The burden of proving disqualification from benefits under Minn. St. 268.09 is on the employer. Johnson v. Ford Motor Co., 289 Minn. 388, 403, 184 N.W.2d 786, 796 (1971); Lumpkin v. North Central Airlines, Inc., 296 Minn. 456, 209 N.W.2d 397 (1973).

In addition, as conceded by relator, the findings must be viewed in a light most favorable to the decision below and must be sustained where there is evidence reasonably tending to sustain them. Kantor v. Honeywell, Inc., 286 Minn. 29, 175 N.W.2d 188 (1970); Lewis v. Minneapolis Moline, Inc., 288 Minn. 432, 181 N.W.2d 701 (1970). In the present case, there is sufficient evidence to support the determination of the appeal tribunal even if the disputed documents are considered.



[1] Minn. St. 268.06, subd. 6, makes an employer's contribution to the state unemployment compensation fund depend in part on the benefits paid out by him. Minn. St. 268.06 provides a mechanism by which an employer can protest a determination of his contribution rate. Two levels of appeal are available. Aggrieved employers may get an appellate hearing before a referee and may appeal the referee's determination to the commissioner. The only apparent difference between this provision and Minn. St. 268.10 is that the initial appeal from benefit determination may be before a three-person panel rather than a single referee.

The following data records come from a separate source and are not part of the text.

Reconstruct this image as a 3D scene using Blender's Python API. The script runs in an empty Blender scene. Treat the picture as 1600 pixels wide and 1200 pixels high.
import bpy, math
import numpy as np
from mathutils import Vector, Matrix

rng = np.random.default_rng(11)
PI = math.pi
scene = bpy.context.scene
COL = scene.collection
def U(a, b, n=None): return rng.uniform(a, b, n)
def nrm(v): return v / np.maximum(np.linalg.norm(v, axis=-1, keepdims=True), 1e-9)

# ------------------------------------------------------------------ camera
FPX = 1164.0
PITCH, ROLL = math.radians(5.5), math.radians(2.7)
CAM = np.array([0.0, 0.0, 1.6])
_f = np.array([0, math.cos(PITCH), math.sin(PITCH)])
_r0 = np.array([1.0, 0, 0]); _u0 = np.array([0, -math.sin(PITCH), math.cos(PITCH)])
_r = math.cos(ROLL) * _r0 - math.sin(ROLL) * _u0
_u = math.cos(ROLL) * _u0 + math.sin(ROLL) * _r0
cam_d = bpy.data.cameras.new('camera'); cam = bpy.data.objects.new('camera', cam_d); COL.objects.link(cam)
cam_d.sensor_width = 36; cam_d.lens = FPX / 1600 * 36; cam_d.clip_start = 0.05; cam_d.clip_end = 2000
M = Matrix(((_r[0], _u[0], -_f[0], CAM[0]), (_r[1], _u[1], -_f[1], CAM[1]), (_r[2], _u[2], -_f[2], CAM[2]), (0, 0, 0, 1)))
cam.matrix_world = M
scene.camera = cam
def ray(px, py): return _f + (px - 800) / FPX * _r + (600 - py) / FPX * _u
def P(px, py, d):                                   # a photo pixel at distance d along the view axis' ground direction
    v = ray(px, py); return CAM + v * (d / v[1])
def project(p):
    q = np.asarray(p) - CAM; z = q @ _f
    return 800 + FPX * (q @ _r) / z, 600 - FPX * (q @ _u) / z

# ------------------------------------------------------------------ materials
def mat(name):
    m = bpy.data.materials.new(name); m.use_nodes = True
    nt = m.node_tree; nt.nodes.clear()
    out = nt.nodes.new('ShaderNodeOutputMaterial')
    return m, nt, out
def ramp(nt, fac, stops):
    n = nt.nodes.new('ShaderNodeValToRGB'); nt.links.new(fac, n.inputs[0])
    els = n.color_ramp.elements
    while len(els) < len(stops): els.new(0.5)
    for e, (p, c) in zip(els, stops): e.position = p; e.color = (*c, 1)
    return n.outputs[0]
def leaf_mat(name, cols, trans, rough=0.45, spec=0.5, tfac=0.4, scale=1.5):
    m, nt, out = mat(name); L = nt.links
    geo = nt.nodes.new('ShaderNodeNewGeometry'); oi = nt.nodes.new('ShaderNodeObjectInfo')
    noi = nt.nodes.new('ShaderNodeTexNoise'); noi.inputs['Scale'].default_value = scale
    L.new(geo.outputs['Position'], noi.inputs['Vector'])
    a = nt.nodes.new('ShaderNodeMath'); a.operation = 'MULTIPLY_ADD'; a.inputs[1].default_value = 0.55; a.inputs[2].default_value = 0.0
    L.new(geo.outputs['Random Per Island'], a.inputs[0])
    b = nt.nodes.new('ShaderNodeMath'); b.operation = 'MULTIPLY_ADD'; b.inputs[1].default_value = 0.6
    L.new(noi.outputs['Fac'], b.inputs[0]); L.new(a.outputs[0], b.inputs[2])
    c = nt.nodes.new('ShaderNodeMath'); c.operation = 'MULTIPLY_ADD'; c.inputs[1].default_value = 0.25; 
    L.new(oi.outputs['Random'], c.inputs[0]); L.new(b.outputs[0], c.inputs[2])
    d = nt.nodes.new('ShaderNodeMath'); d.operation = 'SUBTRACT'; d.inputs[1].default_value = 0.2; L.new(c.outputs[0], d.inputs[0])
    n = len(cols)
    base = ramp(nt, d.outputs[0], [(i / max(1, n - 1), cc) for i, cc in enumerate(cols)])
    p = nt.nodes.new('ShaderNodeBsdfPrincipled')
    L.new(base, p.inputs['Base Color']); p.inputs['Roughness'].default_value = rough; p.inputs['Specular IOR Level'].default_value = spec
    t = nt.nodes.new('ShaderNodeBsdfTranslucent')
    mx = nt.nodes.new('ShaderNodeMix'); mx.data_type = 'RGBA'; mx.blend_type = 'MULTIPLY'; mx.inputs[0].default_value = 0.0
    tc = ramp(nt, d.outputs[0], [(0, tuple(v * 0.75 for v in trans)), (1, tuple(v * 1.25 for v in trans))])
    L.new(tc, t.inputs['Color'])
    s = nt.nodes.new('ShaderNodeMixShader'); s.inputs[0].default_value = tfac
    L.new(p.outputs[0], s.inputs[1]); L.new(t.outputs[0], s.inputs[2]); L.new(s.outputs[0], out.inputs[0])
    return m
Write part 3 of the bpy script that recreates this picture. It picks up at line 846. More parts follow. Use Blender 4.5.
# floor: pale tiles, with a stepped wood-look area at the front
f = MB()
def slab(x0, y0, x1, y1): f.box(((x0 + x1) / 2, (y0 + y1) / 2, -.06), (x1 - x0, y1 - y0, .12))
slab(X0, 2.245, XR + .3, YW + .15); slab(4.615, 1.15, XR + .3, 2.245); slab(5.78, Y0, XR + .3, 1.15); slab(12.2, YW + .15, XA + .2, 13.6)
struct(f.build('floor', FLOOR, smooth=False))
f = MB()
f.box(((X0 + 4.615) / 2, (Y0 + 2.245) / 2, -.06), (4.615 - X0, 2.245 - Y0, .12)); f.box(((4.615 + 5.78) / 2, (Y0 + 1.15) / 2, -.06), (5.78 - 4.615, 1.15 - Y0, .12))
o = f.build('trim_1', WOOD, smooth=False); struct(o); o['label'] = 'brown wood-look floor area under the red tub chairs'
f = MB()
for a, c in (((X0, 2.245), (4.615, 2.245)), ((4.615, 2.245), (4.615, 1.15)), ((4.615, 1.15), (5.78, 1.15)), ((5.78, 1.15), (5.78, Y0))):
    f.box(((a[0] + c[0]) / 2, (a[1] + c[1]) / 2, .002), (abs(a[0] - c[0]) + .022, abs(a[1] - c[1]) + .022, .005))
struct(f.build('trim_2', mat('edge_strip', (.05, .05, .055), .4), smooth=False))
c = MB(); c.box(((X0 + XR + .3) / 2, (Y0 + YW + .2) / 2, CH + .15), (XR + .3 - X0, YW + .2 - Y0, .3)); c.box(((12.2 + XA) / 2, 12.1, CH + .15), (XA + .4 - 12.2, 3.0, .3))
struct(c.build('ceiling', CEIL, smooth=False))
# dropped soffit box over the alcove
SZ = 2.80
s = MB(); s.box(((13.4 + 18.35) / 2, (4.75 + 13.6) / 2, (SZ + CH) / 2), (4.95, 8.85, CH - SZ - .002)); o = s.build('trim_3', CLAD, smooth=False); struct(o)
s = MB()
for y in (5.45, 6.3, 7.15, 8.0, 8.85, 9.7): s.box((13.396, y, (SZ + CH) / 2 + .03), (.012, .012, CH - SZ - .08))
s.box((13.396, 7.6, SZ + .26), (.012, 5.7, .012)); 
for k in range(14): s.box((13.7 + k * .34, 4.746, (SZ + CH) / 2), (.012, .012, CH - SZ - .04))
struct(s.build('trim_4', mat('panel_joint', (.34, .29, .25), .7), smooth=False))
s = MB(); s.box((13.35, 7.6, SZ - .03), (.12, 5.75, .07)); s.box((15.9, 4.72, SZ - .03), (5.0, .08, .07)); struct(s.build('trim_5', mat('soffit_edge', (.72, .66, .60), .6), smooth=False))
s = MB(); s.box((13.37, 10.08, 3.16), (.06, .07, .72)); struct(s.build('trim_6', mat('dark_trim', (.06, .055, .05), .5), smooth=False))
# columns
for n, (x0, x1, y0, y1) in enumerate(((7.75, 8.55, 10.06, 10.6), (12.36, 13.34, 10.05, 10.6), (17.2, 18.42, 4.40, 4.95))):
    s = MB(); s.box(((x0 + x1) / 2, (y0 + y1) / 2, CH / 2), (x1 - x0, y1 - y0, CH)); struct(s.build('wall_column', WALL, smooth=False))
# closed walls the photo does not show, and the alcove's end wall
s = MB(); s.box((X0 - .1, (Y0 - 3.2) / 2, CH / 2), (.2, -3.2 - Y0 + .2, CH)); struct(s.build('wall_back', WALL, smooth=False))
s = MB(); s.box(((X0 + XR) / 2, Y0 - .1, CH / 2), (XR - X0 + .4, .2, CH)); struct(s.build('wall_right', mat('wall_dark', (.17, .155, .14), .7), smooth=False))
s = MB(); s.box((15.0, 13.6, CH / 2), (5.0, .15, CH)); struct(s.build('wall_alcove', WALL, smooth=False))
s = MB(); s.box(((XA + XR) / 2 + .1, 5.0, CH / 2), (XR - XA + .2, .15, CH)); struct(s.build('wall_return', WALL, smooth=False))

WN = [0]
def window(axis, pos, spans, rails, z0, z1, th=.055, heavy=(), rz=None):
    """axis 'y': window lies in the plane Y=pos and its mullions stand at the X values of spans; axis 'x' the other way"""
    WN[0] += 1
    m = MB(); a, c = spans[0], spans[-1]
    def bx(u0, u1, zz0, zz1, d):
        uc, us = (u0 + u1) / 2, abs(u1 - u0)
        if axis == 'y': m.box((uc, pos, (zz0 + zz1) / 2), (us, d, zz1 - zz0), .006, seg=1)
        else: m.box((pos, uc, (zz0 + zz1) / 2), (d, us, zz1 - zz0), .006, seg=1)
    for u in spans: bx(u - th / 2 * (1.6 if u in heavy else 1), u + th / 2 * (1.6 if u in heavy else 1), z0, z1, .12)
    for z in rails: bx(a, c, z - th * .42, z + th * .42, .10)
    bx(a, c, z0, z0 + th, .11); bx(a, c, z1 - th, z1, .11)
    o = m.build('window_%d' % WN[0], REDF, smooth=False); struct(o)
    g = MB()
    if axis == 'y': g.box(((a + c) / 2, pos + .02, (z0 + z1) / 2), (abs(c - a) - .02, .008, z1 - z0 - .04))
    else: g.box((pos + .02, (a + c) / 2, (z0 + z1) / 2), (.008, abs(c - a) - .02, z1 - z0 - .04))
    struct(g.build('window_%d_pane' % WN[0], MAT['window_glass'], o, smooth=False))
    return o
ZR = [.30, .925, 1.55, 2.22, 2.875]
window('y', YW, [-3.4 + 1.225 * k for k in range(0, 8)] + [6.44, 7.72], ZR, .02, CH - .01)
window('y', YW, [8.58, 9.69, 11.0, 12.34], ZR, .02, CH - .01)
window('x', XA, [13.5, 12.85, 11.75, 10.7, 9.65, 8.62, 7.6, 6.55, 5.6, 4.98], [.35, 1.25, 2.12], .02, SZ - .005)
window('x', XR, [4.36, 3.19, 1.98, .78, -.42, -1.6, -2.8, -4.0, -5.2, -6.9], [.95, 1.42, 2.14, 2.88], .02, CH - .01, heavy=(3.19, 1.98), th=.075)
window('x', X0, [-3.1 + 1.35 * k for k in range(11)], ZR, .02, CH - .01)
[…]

[2] A letter from relator to Mr. Miksza is stated in language of an appeal from a benefit determination. It also alleged later discovered acts of misconduct which were apparently not original grounds for the discharge. There was no mention of the disputed documents (discussed infra) and apparently no briefs were submitted to the commissioner as allowed in Minn. Reg. ES 24(d)(3).

[3] Some courts have used the power to look beyond the record for the purposes of determining mootness or other post-trial procedural matters. Baker v. Aetna Casualty & Surety Co., 193 S.W.2d 363 (Mo.App.1946); cf. 5 C.J.S., Appeal and Error, § 1523.

[4] The regulations of the Department are of little help in determining what is a part of the record.

Minn. Reg. ES 23(c)(4)(aa) provides in part: "* * * The claimant or any other party to an appeal before an appeal tribunal may present such evidence as may be relevant."

Minn. Reg. ES 23(d)(4) limits the commissioner's review to "the transcribed testimony taken before the appeal tribunal, the exhibits, the law, and the regulations adopted by the Commissioner."

Minn. Reg. ES 23(d)(5) allows the taking of additional evidence on application to the commissioner.

[5] Over 13,000 hearings were held by the Department last year. Apparently a three person panel is appointed in cases involving labor disputes and under the new law in cases involving allegations of gross misconduct. Most hearing examiners are attorneys. It would probably be prohibitively expensive to appoint a three person panel for all hearings.